Monday, March 23, 2015

View from 10,000 Feet

After a weekend to clear the mind and look at the markets with a fresh perspective, we are clearly building a top.  Not just in the S&P 500, but in global equities.  It is not earnings expansion driving prices higher, but valuation expansion.  In U.S., Europe, and Asia.  Shanghai Composite is at a post 2009 high.  So is the Eurostoxx, and the S&P 500.  The bull market is 6 years old.  The economic data is coming in weaker than expected.  The faith in central banks keeping the liquidity going is at an all time high.
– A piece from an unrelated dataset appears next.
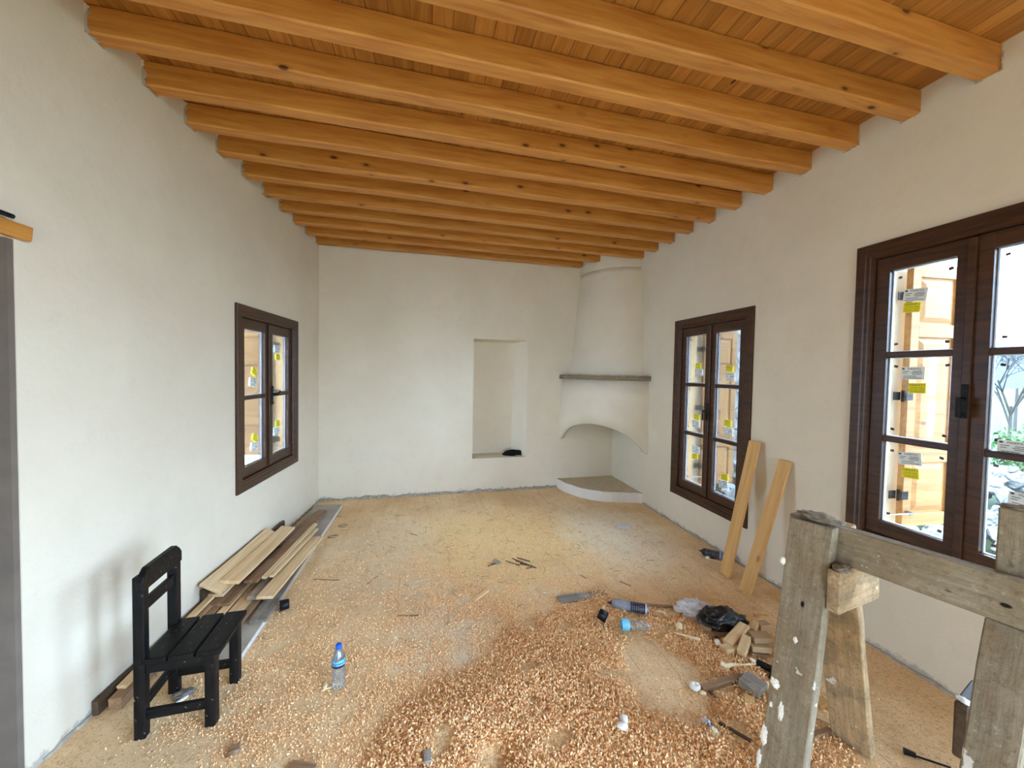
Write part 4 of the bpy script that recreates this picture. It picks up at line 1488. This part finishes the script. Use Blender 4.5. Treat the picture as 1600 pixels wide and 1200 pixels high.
def shavings(name, label, kern, count, thr, xr, yr, lo, hi, lift):
    """curled plane shavings as one mass"""
    X = RNG.uniform(*xr, count * 8)
    Y = RNG.uniform(*yr, count * 8)
    d = field(X, Y, kern)
    cl = np.array([mnoise.noise(V((a * 7, b * 7, 1.0))) for a, b in zip(X, Y)])
    keep = RNG.random(len(X)) < np.clip((d - thr) * (1 + 1.7 * cl), 0, 1)
    X, Y = X[keep][:count], Y[keep][:count]
    n = len(X)
    H = mound(X, Y)
    SEG = 4
    L = RNG.uniform(lo, hi, n)
    W = RNG.uniform(0.22, 0.42, n) * np.minimum(L, 0.02)
    curl = RNG.uniform(1.2, 4.2, n)
    yaw = RNG.uniform(0, 2 * np.pi, n)
    tilt = RNG.normal(0, 0.45, n)
    rollv = RNG.normal(0, 0.7, n)
    t = np.linspace(0, 1, SEG + 1)
    R = L / curl
    ang = curl[:, None] * t[None, :]
    px = R[:, None] * np.sin(ang)
    pz = R[:, None] * (1 - np.cos(ang))
    px -= px.mean(1, keepdims=True)
    pts = np.zeros((n, SEG + 1, 2, 3))
    for s in (0, 1):
        pts[:, :, s, 0] = px
        pts[:, :, s, 1] = (s - 0.5) * W[:, None] + t[None, :] * W[:, None] * 0.8
        pts[:, :, s, 2] = pz
    c, s_ = np.cos(rollv)[:, None, None], np.sin(rollv)[:, None, None]
    y, z = pts[..., 1].copy(), pts[..., 2].copy()
    pts[..., 1], pts[..., 2] = c * y - s_ * z, s_ * y + c * z
    c, s_ = np.cos(tilt)[:, None, None], np.sin(tilt)[:, None, None]
    x, z = pts[..., 0].copy(), pts[..., 2].copy()
    pts[..., 0], pts[..., 2] = c * x + s_ * z, -s_ * x + c * z
    c, s_ = np.cos(yaw)[:, None, None], np.sin(yaw)[:, None, None]
    x, y = pts[..., 0].copy(), pts[..., 1].copy()
    pts[..., 0], pts[..., 1] = c * x - s_ * y, s_ * x + c * y
    base = H + RNG.random(n) * np.where(H > 0.002, lift, 0.001) + 0.001
    pts[..., 2] += base[:, None, None] - pts[..., 2].min((1, 2))[:, None, None] * 0.8
    pts[..., 0] += X[:, None, None]
    pts[..., 1] += Y[:, None, None]
    vs = pts.reshape(-1, 3)
    b = (np.arange(n) * (SEG + 1) * 2)[:, None, None]
    k = (np.arange(SEG) * 2)[None, :, None]
    fs = (b + k + np.array([0, 1, 3, 2])[None, None, :]).reshape(-1, 4)
    me = bpy.data.meshes.new(name)
    me.vertices.add(len(vs))
    me.vertices.foreach_set('co', vs.astype(np.float32).ravel())
    me.loops.add(fs.size)
    me.loops.foreach_set('vertex_index', fs.astype(np.int32).ravel())
    me.polygons.add(len(fs))
    me.polygons.foreach_set('loop_start', np.arange(0, fs.size, 4, dtype=np.int32))
    me.polygons.foreach_set('use_smooth', np.ones(len(fs), dtype=bool))
    at_ = me.attributes.new('tone', 'FLOAT', 'POINT')
    at_.data.foreach_set('value', np.repeat(RNG.random(n), (SEG + 1) * 2).astype(np.float32))
    me.materials.append(M['shavings'])
    me.update(calc_edges=True)
    me.validate()
    o = new(name, me)
    tag(o, label, 'shavings', kind='stuff')
    return o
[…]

Here is the problem.  The central banks can provide the liquidity, but they do it through the bond market.  The money does not have to flow from the bond market to the equity market.  There is no rule that says so.  The money can just stay in the bond market, or cash, or the money that went into equities can go back into bonds, or cash.  Only because we've had such a long lasting rally in equities that people assume that QE automatically equals higher equity prices.  Going forward, I don't believe that will be the case.  Rather, I believe QEs going forward will greatly distort the bond market, leading to unthinkably low yields, even in Treasuries.  I would not be surprised to see a 1.0% 10 year Treasury yield in 2016.  10 year yield, not Fed funds!

You would think the S&P and commodities would gap up pretty strongly on this weaker dollar, but its not.   I see very limited upside here, and see a sideways trade for the rest of the month that lures in more inflows before we get another move lower.

2 comments:

Ivanovich71 said...

Or central banks can be like the BoJ and openly buy the market.

Market Owl said...

Yes, that's always a possibility, but according to the federal law, Fed cannot take credit risk when buying securities, so it would be considered illegal. Doesn't mean that they won't try to get around the law if they are really desperate to pump up equities, but that wouldn't happen unless we crash again.